Let's deep dive into Python dictionary and Python defaultdict() class

Python Dictionaries

Dict is one of the data structures available in Python which allows data to be stored in the form of key-value pairs.


d = {'a': 2, 'b': 5, 'c': 6}

Problem with Dictionary

Dictionaries work well unless you encounter missing keys. Suppose you are looking for a key-value pair where there is no value in the dictionary - then you might encounter a KeyError problem. Something like this:

d = {'a': 2, 'b': 5, 'c': 6}
d['z']  # z is not present in dict so it will throw a error

You will see something like this:

Traceback (most recent call last):
  File "<stdin>", line 2, in <module>
KeyError: 'z'

Solution to the above problem

To overcome the above problem we can use different ways:

Using inbuilt functions


If the key is in the dictionary, return its value. If not, insert a key with a value of default and return default. default defaults to None:

>>> d = {'a' :2, 'b': 5, 'c': 6}
>>> d.setdefault('z', 0)
0  # returns 0 
>>> print(d)  # add z to the dictionary
{'a': 2, 'b': 5, 'c': 6, 'z': 0}


Return the value for key if the key is in the dictionary, else default. If the default is not given, it defaults to None, so that this method never raises a KeyError:

>>> d = {'a': 2, 'b': 5, 'c': 6}
>>> d.get('z', 0)
0  # returns 0 
>>> print(d)  # Doesn't add z to the dictionary unlike setdefault
{'a': 2, 'b': 5, 'c': 6}

The above 2 methods are the solutions to our problem. It never raises KeyError. Apart from the above 2 methods, Python also has a collections module that can handle this problem. Let's dig deep into the defaultdict in the collections module:


defaultdict can be found in the collections module of Python. You can use it using:

from collections import defaultdict

d = defaultdict(int)

defaultdict constructor takes default_factory as an argument that is a callable. This can be for example:

  • int: default will be an integer value of 0

  • str: default will be an empty string ""

  • list: default will be an empty list []


from collections import defaultdict

d = defaultdict(list)
d['a']  # access a missing key and returns an empty list
d['b'] = 1 # add a key-value pair to dict

output will be defaultdict(<class 'list'>, {'b': 1, 'a': []})
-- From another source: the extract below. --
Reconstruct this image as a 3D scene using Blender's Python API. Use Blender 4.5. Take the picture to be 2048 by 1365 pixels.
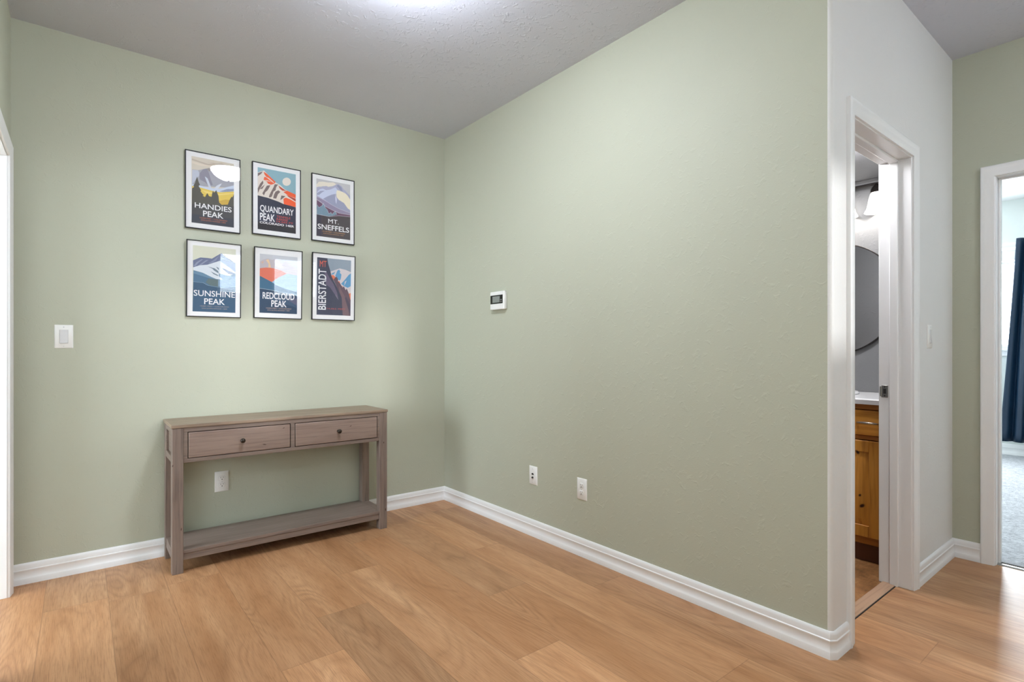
import bpy, bmesh, math, random
from mathutils import Vector, Matrix

for o in list(bpy.data.objects):
    bpy.data.objects.remove(o)
SC = bpy.context.scene
COL = SC.collection

# ------------------------------------------------------------------ camera, world, lights, exposure
cam_d = bpy.data.cameras.new('camera')
cam_d.sensor_width = 36.0
cam_d.lens = 1082.3 / 2048 * 36.0
cam_d.shift_y = (697.95 - 682.5) / 2048
cam_d.clip_start = 0.02
cam = bpy.data.objects.new('camera', cam_d)
cam.location = (-2.1652, -3.5403, 1.1448)
cam.rotation_euler = (math.radians(90), 0, -0.6728)
COL.objects.link(cam)
SC.camera = cam

SC.view_settings.view_transform = 'Standard'
SC.view_settings.look = 'None'
SC.view_settings.exposure = 0.16
SC.view_settings.gamma = 1.0
SC.view_settings.use_curve_mapping = False
try:
    SC.cycles.max_bounces = 10
    SC.cycles.diffuse_bounces = 5
    SC.cycles.glossy_bounces = 5
    SC.cycles.transparent_max_bounces = 12
    SC.cycles.sample_clamp_indirect = 6.0
    SC.cycles.use_denoising = True
except Exception:
    pass

world = bpy.data.worlds.new('daylight')
SC.world = world
world.use_nodes = True
wn = world.node_tree.nodes
wn['Background'].inputs[0].default_value = (0.80, 0.91, 1.0, 1)
wn['Background'].inputs[1].default_value = 9.0


def area(name, loc, rot, sx, sy, power, color):
    d = bpy.data.lights.new(name, 'AREA')
    d.shape = 'RECTANGLE'
    d.size, d.size_y = sx, sy
    d.energy = power
    d.color = color
    o = bpy.data.objects.new(name, d)
    o.location = loc
    o.rotation_euler = rot
    COL.objects.link(o)
    return o


R90 = math.radians(90)
# daylight through the bedroom window and unseen windows behind the camera and at left
area('daylight_bedroom_window', (5.74, -1.75, 1.72), (0, R90, 0), 1.15, 1.25, 230, (0.86, 0.94, 1.0))
area('daylight_living_windows', (2.02, -17.2, 3.75), (R90 - 0.155, 0, 0.168), 1.8, 0.6, 1900, (0.97, 0.98, 1.0))
area('daylight_left_room_window', (-5.35, -1.2, 1.45), (0, -R90, 0), 1.7, 2.0, 32, (0.78, 0.89, 1.0))


# ------------------------------------------------------------------ helpers
def lin(c):
    return tuple(((v / 255) / 12.92 if v / 255 <= 0.04045 else ((v / 255 + 0.055) / 1.055) ** 2.4) for v in c[:3])


def lin4(c):
    return lin(c) + (1.0,)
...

The defaultdict works the same as the get() and setdefault() methods, so when to use them?

When to use get()

If you specifically need to return a certain key-value pair without KeyError and also it should not update in the dictionary - then dict.get is the right choice for you. It returns the default value specified by you but does not modify the dictionary.

When to use setdefault()

If you need to modify the original dictionary with a default key-value pair - then setdefault is the right choice.

When to use defaultdict

setdefault method can be achieved using defaultdict but instead of providing default value every time in setdefault, we can do it at once in defaultdict. Also, setdefault has a choice of providing different default values for the keys. Both have their own advantages depending on the use case.
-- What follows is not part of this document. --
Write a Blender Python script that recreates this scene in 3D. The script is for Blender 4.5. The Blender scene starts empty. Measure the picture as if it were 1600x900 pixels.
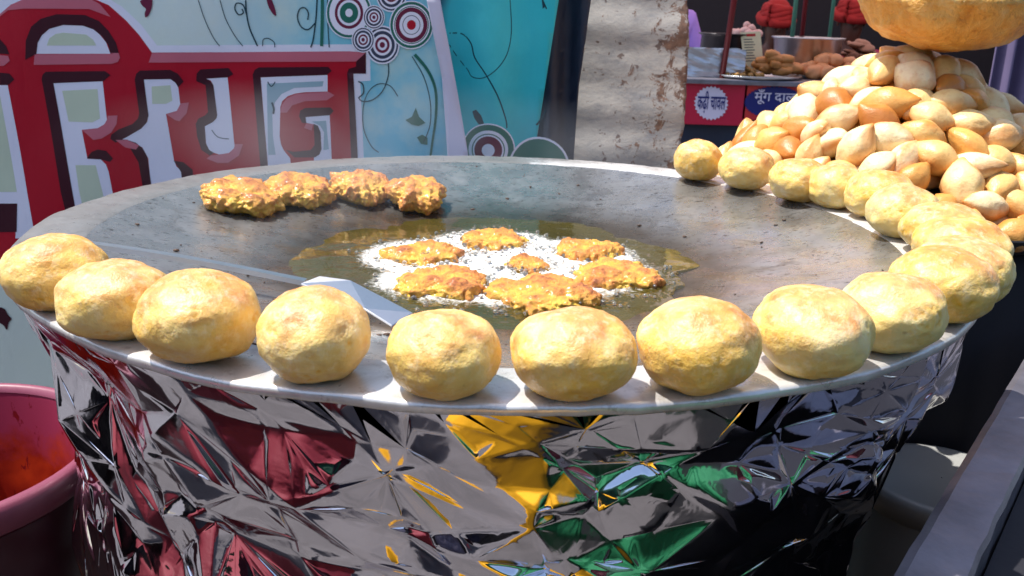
import bpy, bmesh, math, random
import numpy as np
from mathutils import Vector, Matrix, noise as mnoise
from mathutils.geometry import tessellate_polygon

random.seed(7)
RNG = np.random.default_rng(7)
R = math.radians
scene = bpy.context.scene
COL = scene.collection

# ------------------------------------------------------------------ camera
# origin = centre of the griddle at the height of its rim; the ground is 0.80 m below
FPX, PITCH, ROLL, CAM = 1416.0, 0.297, 0.031, Vector((0.015, -0.917, 0.212))
GROUND = -0.80
cd = bpy.data.cameras.new('camera')
cam = bpy.data.objects.new('camera', cd)
COL.objects.link(cam)
cam.location = CAM
cam.rotation_euler = (Matrix.Rotation(math.pi / 2 - PITCH, 3, 'X') @ Matrix.Rotation(ROLL, 3, 'Z')).to_euler()
cd.sensor_width = 36.0
cd.lens = 36.0 * FPX / 1600.0
cd.clip_start, cd.clip_end = 0.01, 500
cd.dof.use_dof = True
cd.dof.focus_distance = 0.80
cd.dof.aperture_fstop = 20.0
scene.camera = cam

# ------------------------------------------------------------------ sky and sun
SUN = Vector((-0.40, 0.045, 0.91)).normalized()          # direction towards the sun
world = bpy.data.worlds.new('World')
scene.world = world
world.use_nodes = True
wn = world.node_tree
wn.nodes.clear()
sky = wn.nodes.new('ShaderNodeTexSky')
sky.sky_type = 'NISHITA'
sky.sun_disc = False
sky.sun_elevation = math.asin(SUN.z)
sky.sun_rotation = math.atan2(SUN.x, SUN.y)
sky.air_density, sky.dust_density = 1.0, 2.0
bg = wn.nodes.new('ShaderNodeBackground')
bg.inputs['Strength'].default_value = 0.15
wo = wn.nodes.new('ShaderNodeOutputWorld')
wn.links.new(sky.outputs[0], bg.inputs['Color'])
wn.links.new(bg.outputs[0], wo.inputs['Surface'])
sl = bpy.data.lights.new('sun', 'SUN')
sl.energy, sl.angle, sl.color = 4.4, R(0.5), (1.0, 0.96, 0.89)
so = bpy.data.objects.new('sun', sl)
COL.objects.link(so)
so.rotation_euler = SUN.to_track_quat('Z', 'Y').to_euler()
so.location = (-2, 1, 5)
vs = scene.view_settings
vs.view_transform, vs.look, vs.gamma, vs.exposure = 'Standard', 'None', 1.0, 0.65
vs.use_curve_mapping = False
scene.render.engine = 'CYCLES'
scene.cycles.use_denoising = True
scene.cycles.max_bounces = 10
scene.cycles.glossy_bounces = 6
scene.cycles.sample_clamp_indirect = 6.0
scene.cycles.caustics_reflective = False
scene.cycles.caustics_refractive = False

# ------------------------------------------------------------------ helpers
SP, CP = math.sin(PITCH), math.cos(PITCH)
def ray(px, py):
    a, b = (px - 800) / FPX, (450 - py) / FPX
    x, u = a * math.cos(ROLL) - b * math.sin(ROLL), a * math.sin(ROLL) + b * math.cos(ROLL)
    return Vector((x, CP + u * SP, -SP + u * CP))
def on_y(px, py, Y):
    d = ray(px, py)
    return CAM + d * ((Y - CAM.y) / d.y)
def on_z(px, py, Z):
    d = ray(px, py)
    return CAM + d * ((Z - CAM.z) / d.z)
def depth(p):
    return (p.y - CAM.y) * CP - (p.z - CAM.z) * SP

def _hash(ix, iy, iz, seed):
    h = (ix.astype(np.int64) * 374761393 + iy.astype(np.int64) * 668265263 + iz.astype(np.int64) * 2147483647 + seed * 974634777) & 0xFFFFFFFF
    h = ((h ^ (h >> 13)) * 1274126177) & 0xFFFFFFFF
    h = ((h ^ (h >> 16)) * 2246822519) & 0xFFFFFFFF
    return ((h ^ (h >> 15)) & 0xFFFFFF) / float(0xFFFFFF)
def vnoise(P, seed=0):
    """gradient noise, about -1..1, P is (n,3)"""
    P = np.asarray(P, dtype=float) @ np.array([[0.36, 0.48, -0.8], [-0.8, 0.6, 0.0], [0.48, 0.64, 0.6]])
    i = np.floor(P).astype(np.int64)
    f = P - i
    u = f * f * f * (f * (f * 6 - 15) + 10)
    r = 0
    for dx in (0, 1):
        for dy in (0, 1):
            for dz in (0, 1):
                w = (u[:, 0] if dx else 1 - u[:, 0]) * (u[:, 1] if dy else 1 - u[:, 1]) * (u[:, 2] if dz else 1 - u[:, 2])
                hsh = _hash(i[:, 0] + dx, i[:, 1] + dy, i[:, 2] + dz, seed) * 0xFFFFFF
                k = hsh.astype(np.int64)
                gx, gy, gz = (k & 255) / 127.5 - 1, ((k >> 8) & 255) / 127.5 - 1, ((k >> 16) & 255) / 127.5 - 1
                r = r + w * (gx * (f[:, 0] - dx) + gy * (f[:, 1] - dy) + gz * (f[:, 2] - dz))
    return np.clip(r * 1.7, -1, 1)
def fbm(P, oct=3, seed=0, gain=0.5):
    a, r = 1.0, 0
    for k in range(oct):
        r = r + a * vnoise(P * (2.03 ** k) + 17.3 * k, seed + k)
        a *= gain
    return r

def link(o, parent=None):
    COL.objects.link(o)
    if parent is not None:
        o.parent = parent
    return o
def mk(name, verts, faces, mat=None, parent=None, smooth=False):
    me = bpy.data.meshes.new(name)
    me.from_pydata([tuple(v) for v in verts], [], [tuple(f) for f in faces])
    me.validate()
    if mat is not None:
        me.materials.append(mat)
    if smooth:
        me.polygons.foreach_set('use_smooth', [True] * len(me.polygons))
    me.update()
    return link(bpy.data.objects.new(name, me), parent)
def mkbm(name, bm, mat=None, parent=None, smooth=False):
    me = bpy.data.meshes.new(name)
    bm.to_mesh(me)
    bm.free()
    if mat is not None:
        me.materials.append(mat)
    if smooth:
        me.polygons.foreach_set('use_smooth', [True] * len(me.polygons))
    return link(bpy.data.objects.new(name, me), parent)
def empty(name, loc):
    o = bpy.data.objects.new(name, None)
    o.location = loc
    o.empty_display_size = 0.05
    return link(o)
def tag(o, label, cat=None, group=None, kind=None):
    o['label'] = label
    if cat: o['category'] = cat
    if group: o['group'] = group
    if kind: o['kind'] = kind
    return o
def rel(o, parent):
    """parent a mesh whose vertices are in world space to an Empty that stands elsewhere"""
    o.parent = parent
    o.location = -Vector(parent.location)
    return o
def sub(o, part):
    """a sub-part: its vertices share the space of the part it belongs to"""
    o.parent = part
    o.location = (0, 0, 0)
    return o
def box_bm(lo, hi, bevel=0.0, rot=0.0, piv=(0, 0, 0)):
    bm = bmesh.new()
    bmesh.ops.create_cube(bm, size=1)
    for v in bm.verts:
        v.co = Vector([(lo[k] + hi[k]) / 2 + v.co[k] * (hi[k] - lo[k]) for k in range(3)])
    if bevel:
        bmesh.ops.bevel(bm, geom=bm.edges[:], offset=bevel, segments=2, affect='EDGES', profile=0.6)
    if rot:
        bmesh.ops.rotate(bm, verts=bm.verts, cent=piv, matrix=Matrix.Rotation(rot, 3, 'Z'))
    return bm
def lathe(profile, n=64, cx=0, cy=0, close=False):
    V, F = [], []
    m = len(profile)
    for k in range(n):
        a = 2 * math.pi * k / n
        for r, z in profile:
            V.append((cx + r * math.cos(a), cy + r * math.sin(a), z))
    for k in range(n):
        k2 = (k + 1) % n
        for j in range(m - 1):
            F.append((k * m + j, k2 * m + j, k2 * m + j + 1, k * m + j + 1))
    return V, F
def tube_bm(pts, rad, n=10, bm=None):
    bm = bm or bmesh.new()
    rings = []
    pts = [Vector(p) for p in pts]
    for i, p in enumerate(pts):
        d = (pts[min(i + 1, len(pts) - 1)] - pts[max(i - 1, 0)]).normalized()
        a = d.orthogonal().normalized()
        b = d.cross(a)
        r = rad[i] if isinstance(rad, (list, tuple)) else rad
        rings.append([bm.verts.new(p + a * r * math.cos(2 * math.pi * k / n) + b * r * math.sin(2 * math.pi * k / n)) for k in range(n)])
    for i in range(len(rings) - 1):
        for k in range(n):
            bm.faces.new((rings[i][k], rings[i][(k + 1) % n], rings[i + 1][(k + 1) % n], rings[i + 1][k]))
    bm.faces.new(rings[0][::-1])
    bm.faces.new(rings[-1])
    return bm
def ico(sub):
    bm = bmesh.new()
    bmesh.ops.create_icosphere(bm, subdivisions=sub, radius=1)
    V = np.array([v.co[:] for v in bm.verts])
    bm.verts.index_update()
    F = [tuple(v.index for v in f.verts) for f in bm.faces]
    bm.free()
    return V, F
def attr(me, name, vals):
    a = me.attributes.new(name, 'FLOAT', 'POINT')
    a.data.foreach_set('value', np.asarray(vals, dtype=np.float32))

# ------------------------------------------------------------------ materials
def srgb(r, g, b):
    return tuple(((c / 255) / 12.92 if c / 255 <= 0.04045 else ((c / 255 + 0.055) / 1.055) ** 2.4) for c in (r, g, b)) + (1,)
class NT:
    def __init__(s, name):
        s.m = bpy.data.materials.new(name)
        s.m.use_nodes = True
        s.t = s.m.node_tree
        s.b = s.t.nodes['Principled BSDF']
    def n(s, typ, **kw):
        nd = s.t.nodes.new('ShaderNode' + typ)
        for k, v in kw.items():
            if hasattr(nd, k): setattr(nd, k, v)
            else: nd.inputs[k.replace('_', ' ')].default_value = v
        return nd
    def l(s, a, b): s.t.links.new(a, b)
    def set(s, **kw):
        for k, v in kw.items(): s.b.inputs[k.replace('_', ' ')].default_value = v
        return s
    def coord(s, kind='Object'):
        return s.n('TexCoord').outputs[kind]
    def noise(s, co, scale, detail=4, rough=0.5, dist=0.0, stretch=None):
        if stretch:
            mp = s.n('Mapping'); mp.inputs['Scale'].default_value = stretch
            s.l(co, mp.inputs[0]); co = mp.outputs[0]
        nd = s.n('TexNoise'); nd.inputs['Scale'].default_value = scale
        nd.inputs['Detail'].default_value = detail; nd.inputs['Roughness'].default_value = rough
        nd.inputs['Distortion'].default_value = dist
        s.l(co, nd.inputs['Vector'])
        return nd.outputs['Fac']
    def ramp(s, fac, stops, interp='LINEAR'):
        r = s.n('ValToRGB'); e = r.color_ramp.elements
        r.color_ramp.interpolation = interp
        while len(e) < len(stops): e.new(0.5)
        for k, (p, c) in enumerate(stops):
            e[k].position = p
            e[k].color = c if len(c) == 4 else tuple(c) + (1,)
        s.l(fac, r.inputs[0])
        return r.outputs[0]
    def mix(s, fac, a, b, mode='MIX'):
        m = s.n('Mix'); m.data_type = 'RGBA'; m.blend_type = mode
        for sock, v in ((m.inputs[0], fac), (m.inputs[6], a), (m.inputs[7], b)):
            if hasattr(v, 'is_output'): s.l(v, sock)
            else: sock.default_value = v
        return m.outputs[2]
    def math(s, op, a, b=0.0, clamp=False):
        m = s.n('Math'); m.operation = op; m.use_clamp = clamp
        for sock, v in ((m.inputs[0], a), (m.inputs[1], b)):
            if hasattr(v, 'is_output'): s.l(v, sock)
            else: sock.default_value = v
        return m.outputs[0]
    def bump(s, h, strength=0.3, dist=0.001):
        b = s.n('Bump'); b.inputs['Strength'].default_value = strength; b.inputs['Distance'].default_value = dist
        s.l(h, b.inputs['Height']); s.l(b.outputs[0], s.b.inputs['Normal'])
        return s
    def col(s, c):
        if hasattr(c, 'is_output'): s.l(c, s.b.inputs['Base Color'])
        else: s.b.inputs['Base Color'].default_value = c
        return s
G4 = lambda v: (v, v, v, 1)
def plain(name, c, rough=0.6, metal=0.0, var=0.25, scale=30, bump=0.15):
    t = NT(name)
    co = t.coord()
    f = t.noise(co, scale, 5, 0.6)
    t.col(t.mix(f, tuple(x * (1 - var) for x in c[:3]) + (1,), tuple(min(1, x * (1 + var)) for x in c[:3]) + (1,)))
    t.set(Roughness=rough, Metallic=metal)
    if bump: t.bump(t.noise(co, scale * 6, 3), bump, 0.001)
    return t.m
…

When it comes to efficiency:

defaultdict > setdefault() or get()

defaultdict is 2 times faster than get()!

You can check the results here.

  • 2
    Very nice detailed answer! One problem is ion the defaultdict example you give. You create a defaultdict(list) but then do d['b'] = 1. This loses the point of using a defaultdict. The more idiomatic usecase is when we want to append something to a list without checking if the key already exists. So I would change that example to d['b'].append(1) and show that it becomes a list [1]
    – Tomerikoo
    Dec 30, 2021 at 18:51
  • @Tomerikoo It's a very good example and suits well with the above scenario and thanks for the edits.